IBM solar array designed specifically for data centers

Built for its software lab in India, the company eventually will make the technology available to clients seeking green data center power alternatives.

Wanted to reiterate some news out of IBM's India operation early in November: the company has designed a solar array for its data center in Bangalore specifically configured with the needs of servers and cooling infrastructure in mind.

And, yes, the technology will eventually be available to IBM customers.

A technician examines the 50-kilowatt IBM solar array in Bangalore, India.

The array in India, which serves the company's India Software Lab, takes up approximately 6,000 square feet of rooftop. It can produce up to 50 kilowatts of electricity capacity. The array can supply the site about 330 days per year, for about five hours each day.

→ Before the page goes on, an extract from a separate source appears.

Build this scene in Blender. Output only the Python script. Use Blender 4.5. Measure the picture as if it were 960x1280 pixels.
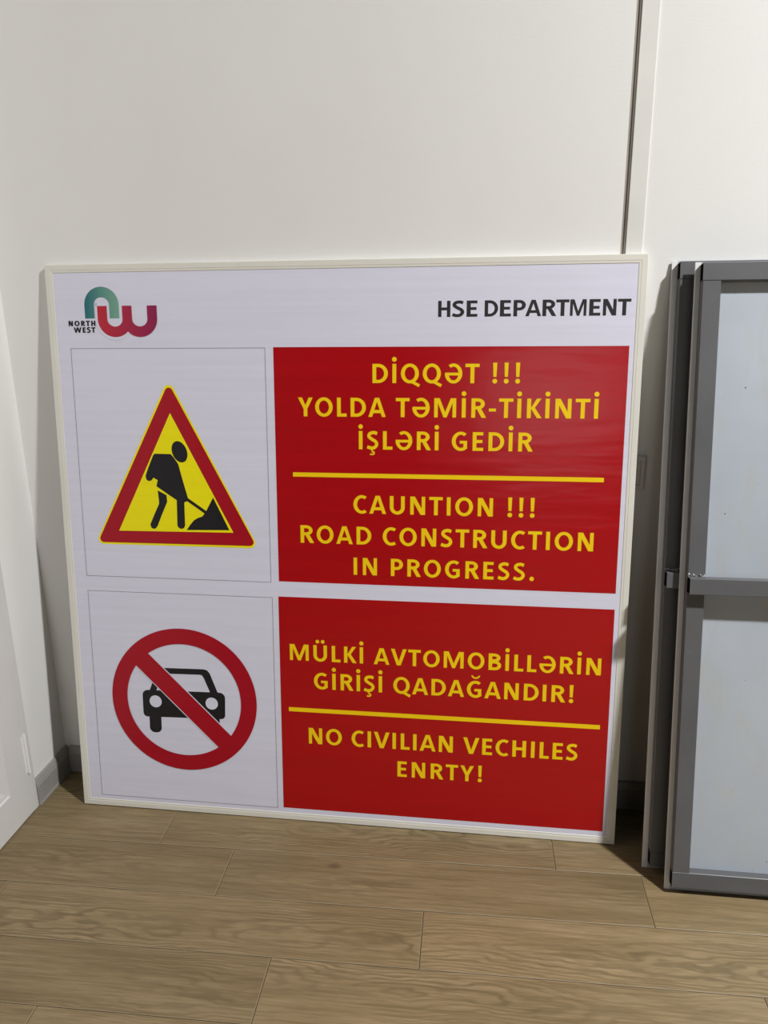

The array includes technologies that take the power conditioning needs of DC and AC servers in mind. So, not only does it help provide a renewable source of energy for the facility, but it helps reduce the energy consumption of the data center by about 10 percent compared with comparable facilities, according to IBM's information about the new technology.

So you have a sense of the magnitude of this solution, consider that it is powering an IBM Power System that providers compute power of 25 to 30 teraflops. The solar array hooks directly into the water cooling technology and high-voltage systems, IBM said.

Said Ponani Gopalakrishnan, the vice president of the IBM India Software Lab:

"This solar development, currently powering almost 20 percent of our own data center energy requirements, is the latest in the investments made at the India lab to design an efficient and smarter data center. Ready access to renewable energy in emerging markets presents significant opportunities for IBM to increase efficiencies, improve productivity and drive innovation for businesses around the world."

So, you could see where the technology would play a role with businesses optimizing their data centers in established locations. But probably the biggest impact could be felt in portions of the world that don't have readily available electricity supplies. Off-the-grid data centers, so to speak.